**AIM OF THE EXERCISE**:
Transcribe the listing below from its opening line up to and including the line that contains "66), .35), root)"; reproduce nothing else.

**COLLECTED MATERIAL**:
- - - -

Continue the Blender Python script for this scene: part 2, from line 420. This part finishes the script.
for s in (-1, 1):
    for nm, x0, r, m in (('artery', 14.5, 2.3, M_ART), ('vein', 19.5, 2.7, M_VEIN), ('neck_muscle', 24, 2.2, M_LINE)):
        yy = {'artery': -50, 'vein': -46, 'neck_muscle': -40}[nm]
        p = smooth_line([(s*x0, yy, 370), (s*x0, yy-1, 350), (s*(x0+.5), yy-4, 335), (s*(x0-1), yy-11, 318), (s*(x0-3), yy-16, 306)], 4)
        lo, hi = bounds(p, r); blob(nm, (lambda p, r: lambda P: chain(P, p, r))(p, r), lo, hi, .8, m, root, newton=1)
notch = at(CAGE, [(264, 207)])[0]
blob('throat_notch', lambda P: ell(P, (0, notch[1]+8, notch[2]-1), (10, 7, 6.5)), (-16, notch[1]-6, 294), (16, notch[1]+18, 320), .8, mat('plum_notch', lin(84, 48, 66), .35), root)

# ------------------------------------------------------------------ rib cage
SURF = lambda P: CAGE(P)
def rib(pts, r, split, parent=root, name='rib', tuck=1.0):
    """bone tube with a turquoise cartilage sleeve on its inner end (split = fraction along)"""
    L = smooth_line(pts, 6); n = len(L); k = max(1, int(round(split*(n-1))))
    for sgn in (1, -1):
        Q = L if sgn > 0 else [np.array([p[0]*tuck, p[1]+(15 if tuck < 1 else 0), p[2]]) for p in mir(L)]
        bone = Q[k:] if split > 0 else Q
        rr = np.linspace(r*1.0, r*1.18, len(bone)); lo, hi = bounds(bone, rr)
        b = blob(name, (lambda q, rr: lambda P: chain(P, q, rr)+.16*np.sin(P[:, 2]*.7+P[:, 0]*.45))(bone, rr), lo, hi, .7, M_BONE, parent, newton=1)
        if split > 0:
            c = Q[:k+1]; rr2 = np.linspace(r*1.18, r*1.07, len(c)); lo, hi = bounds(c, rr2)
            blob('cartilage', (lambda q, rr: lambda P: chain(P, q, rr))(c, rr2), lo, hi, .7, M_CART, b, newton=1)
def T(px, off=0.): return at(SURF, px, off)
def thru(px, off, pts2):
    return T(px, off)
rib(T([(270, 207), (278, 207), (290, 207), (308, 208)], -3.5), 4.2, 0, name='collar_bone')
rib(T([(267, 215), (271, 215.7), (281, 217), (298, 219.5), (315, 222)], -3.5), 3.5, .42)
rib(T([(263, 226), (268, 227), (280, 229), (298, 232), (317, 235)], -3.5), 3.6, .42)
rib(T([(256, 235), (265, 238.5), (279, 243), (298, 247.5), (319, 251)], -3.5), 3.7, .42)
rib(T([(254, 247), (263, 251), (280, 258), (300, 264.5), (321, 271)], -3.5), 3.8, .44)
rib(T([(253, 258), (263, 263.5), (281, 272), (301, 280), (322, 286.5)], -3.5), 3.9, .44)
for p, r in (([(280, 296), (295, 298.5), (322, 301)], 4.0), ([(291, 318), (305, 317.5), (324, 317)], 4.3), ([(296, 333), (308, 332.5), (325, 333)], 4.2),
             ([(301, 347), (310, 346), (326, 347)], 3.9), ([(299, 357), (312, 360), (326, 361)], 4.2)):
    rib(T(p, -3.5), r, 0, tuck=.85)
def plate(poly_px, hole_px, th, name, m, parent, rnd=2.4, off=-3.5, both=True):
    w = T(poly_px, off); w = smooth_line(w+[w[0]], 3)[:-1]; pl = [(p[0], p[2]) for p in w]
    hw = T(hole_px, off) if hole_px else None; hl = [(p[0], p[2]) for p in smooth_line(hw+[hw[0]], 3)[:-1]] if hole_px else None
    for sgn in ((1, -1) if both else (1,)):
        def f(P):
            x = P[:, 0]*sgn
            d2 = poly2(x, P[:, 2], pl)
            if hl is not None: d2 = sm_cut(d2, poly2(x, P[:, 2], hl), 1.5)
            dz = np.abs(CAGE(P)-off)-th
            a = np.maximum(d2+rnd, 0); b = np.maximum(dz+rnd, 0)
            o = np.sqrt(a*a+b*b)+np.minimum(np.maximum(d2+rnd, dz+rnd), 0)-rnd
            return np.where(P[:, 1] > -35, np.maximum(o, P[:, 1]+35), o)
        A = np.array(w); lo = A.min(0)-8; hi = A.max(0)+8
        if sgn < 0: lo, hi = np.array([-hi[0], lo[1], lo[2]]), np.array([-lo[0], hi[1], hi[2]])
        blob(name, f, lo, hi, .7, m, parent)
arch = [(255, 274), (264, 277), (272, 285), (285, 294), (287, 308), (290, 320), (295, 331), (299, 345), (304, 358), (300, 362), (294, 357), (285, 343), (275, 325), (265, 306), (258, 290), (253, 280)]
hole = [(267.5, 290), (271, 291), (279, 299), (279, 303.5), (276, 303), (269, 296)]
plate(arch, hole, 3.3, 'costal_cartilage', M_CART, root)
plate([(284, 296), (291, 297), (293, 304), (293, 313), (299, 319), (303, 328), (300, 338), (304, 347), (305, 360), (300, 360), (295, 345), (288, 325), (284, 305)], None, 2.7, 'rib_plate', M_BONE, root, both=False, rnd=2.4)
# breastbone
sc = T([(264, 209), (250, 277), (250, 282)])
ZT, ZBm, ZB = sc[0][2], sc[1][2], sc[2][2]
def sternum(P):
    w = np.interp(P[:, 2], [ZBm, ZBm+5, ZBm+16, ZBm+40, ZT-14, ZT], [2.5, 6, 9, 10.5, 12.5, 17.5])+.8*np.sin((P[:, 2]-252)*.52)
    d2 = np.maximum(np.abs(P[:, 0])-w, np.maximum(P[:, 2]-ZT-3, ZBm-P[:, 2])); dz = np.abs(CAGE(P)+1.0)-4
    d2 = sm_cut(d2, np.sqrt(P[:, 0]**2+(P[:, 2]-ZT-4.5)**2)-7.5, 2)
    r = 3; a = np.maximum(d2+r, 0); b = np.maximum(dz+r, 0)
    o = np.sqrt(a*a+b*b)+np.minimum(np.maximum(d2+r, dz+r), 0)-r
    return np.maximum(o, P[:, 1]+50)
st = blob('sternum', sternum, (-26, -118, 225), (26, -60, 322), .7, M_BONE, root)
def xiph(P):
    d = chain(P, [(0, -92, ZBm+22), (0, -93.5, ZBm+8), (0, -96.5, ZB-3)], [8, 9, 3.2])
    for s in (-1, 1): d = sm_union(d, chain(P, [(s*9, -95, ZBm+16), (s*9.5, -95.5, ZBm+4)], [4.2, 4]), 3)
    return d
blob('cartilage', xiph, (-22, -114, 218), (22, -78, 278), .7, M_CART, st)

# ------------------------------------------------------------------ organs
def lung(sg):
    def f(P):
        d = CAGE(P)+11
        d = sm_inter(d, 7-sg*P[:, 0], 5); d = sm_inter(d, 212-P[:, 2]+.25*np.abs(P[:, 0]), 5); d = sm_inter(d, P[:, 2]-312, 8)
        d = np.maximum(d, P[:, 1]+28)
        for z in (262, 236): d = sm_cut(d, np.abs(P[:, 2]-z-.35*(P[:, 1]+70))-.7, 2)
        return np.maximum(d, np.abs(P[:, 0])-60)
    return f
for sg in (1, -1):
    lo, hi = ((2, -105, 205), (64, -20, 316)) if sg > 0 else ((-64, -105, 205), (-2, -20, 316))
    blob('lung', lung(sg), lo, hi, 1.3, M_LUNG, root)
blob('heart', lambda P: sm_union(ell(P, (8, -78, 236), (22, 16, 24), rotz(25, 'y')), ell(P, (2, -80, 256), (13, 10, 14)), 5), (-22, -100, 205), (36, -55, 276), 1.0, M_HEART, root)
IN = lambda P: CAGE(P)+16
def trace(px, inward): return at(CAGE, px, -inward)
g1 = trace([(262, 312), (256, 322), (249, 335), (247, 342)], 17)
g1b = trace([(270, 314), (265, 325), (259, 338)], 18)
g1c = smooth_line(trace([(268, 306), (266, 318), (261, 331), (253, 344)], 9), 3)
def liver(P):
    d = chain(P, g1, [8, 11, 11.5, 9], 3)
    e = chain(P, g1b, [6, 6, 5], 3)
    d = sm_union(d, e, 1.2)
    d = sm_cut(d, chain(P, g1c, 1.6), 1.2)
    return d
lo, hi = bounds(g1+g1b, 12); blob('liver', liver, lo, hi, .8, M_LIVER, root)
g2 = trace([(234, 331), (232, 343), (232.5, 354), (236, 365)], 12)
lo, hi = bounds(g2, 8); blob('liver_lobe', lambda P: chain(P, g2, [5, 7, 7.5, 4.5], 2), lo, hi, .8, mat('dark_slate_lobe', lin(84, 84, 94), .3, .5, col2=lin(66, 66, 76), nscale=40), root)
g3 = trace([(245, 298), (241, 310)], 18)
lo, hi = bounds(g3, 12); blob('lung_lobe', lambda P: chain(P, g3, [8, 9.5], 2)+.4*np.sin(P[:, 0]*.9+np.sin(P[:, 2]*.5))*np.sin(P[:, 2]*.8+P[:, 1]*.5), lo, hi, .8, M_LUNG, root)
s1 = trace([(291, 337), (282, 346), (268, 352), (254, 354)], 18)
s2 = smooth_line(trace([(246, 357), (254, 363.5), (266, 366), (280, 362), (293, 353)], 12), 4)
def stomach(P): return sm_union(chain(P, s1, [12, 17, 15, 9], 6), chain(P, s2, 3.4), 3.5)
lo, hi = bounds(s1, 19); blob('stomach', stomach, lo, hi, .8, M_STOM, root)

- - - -

**WRITTEN ANSWER**:
Continue the Blender Python script for this scene: part 2, from line 420. This part finishes the script.
for s in (-1, 1):
    for nm, x0, r, m in (('artery', 14.5, 2.3, M_ART), ('vein', 19.5, 2.7, M_VEIN), ('neck_muscle', 24, 2.2, M_LINE)):
        yy = {'artery': -50, 'vein': -46, 'neck_muscle': -40}[nm]
        p = smooth_line([(s*x0, yy, 370), (s*x0, yy-1, 350), (s*(x0+.5), yy-4, 335), (s*(x0-1), yy-11, 318), (s*(x0-3), yy-16, 306)], 4)
        lo, hi = bounds(p, r); blob(nm, (lambda p, r: lambda P: chain(P, p, r))(p, r), lo, hi, .8, m, root, newton=1)
notch = at(CAGE, [(264, 207)])[0]
blob('throat_notch', lambda P: ell(P, (0, notch[1]+8, notch[2]-1), (10, 7, 6.5)), (-16, notch[1]-6, 294), (16, notch[1]+18, 320), .8, mat('plum_notch', lin(84, 48, 66), .35), root)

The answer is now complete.